Factors to Now be Considered for Truckless Mining Include:

  • How closely the crawler sets or supports of the additional equipment must operate to the bench edges (a bridge conveyor will typically be supported closer to the edge than a boom-type belt wagon as it must be supported at either end).
  • How the transfer equipment moves from bench to bench. What ramp width and grade, turning radii or box cut are required to achieve the three-bench operation in all conditions?
  • Particularly with bridge conveyors, does the equipment need to straddle the face conveyor in order to support itself and transfer material onto the conveyor?

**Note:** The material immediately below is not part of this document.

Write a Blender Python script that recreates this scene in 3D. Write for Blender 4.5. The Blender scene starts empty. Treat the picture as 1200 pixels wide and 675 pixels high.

If so, how does it interact with the conveyor shifting operation when the same conveyor needs to be relocated?
  • Reaching the face conveyor from all positions on all benches is not always straightforward. Box cuts on the upper and lower benches in particular can be difficult if the transfer machine is too long/short or cannot manoeuvre sufficiently. Techniques such as transferring directly onto the next downstream conveyor (instead of the face conveyor) can help but are simpler with a belt wagon than a bridge conveyor for example.
  • An extra machine has now been added to the excavator, mobile sizing unit and conveying system. The design must consider standardisation and parts compatibility.

Machine selection can not be easily separate from site specific factors. A sizing unit or transfer system that works in one operation is not guaranteed to do so in another due to these factors. ‘Off-the-shelf’ systems need to be carefully analysed for the same reasons.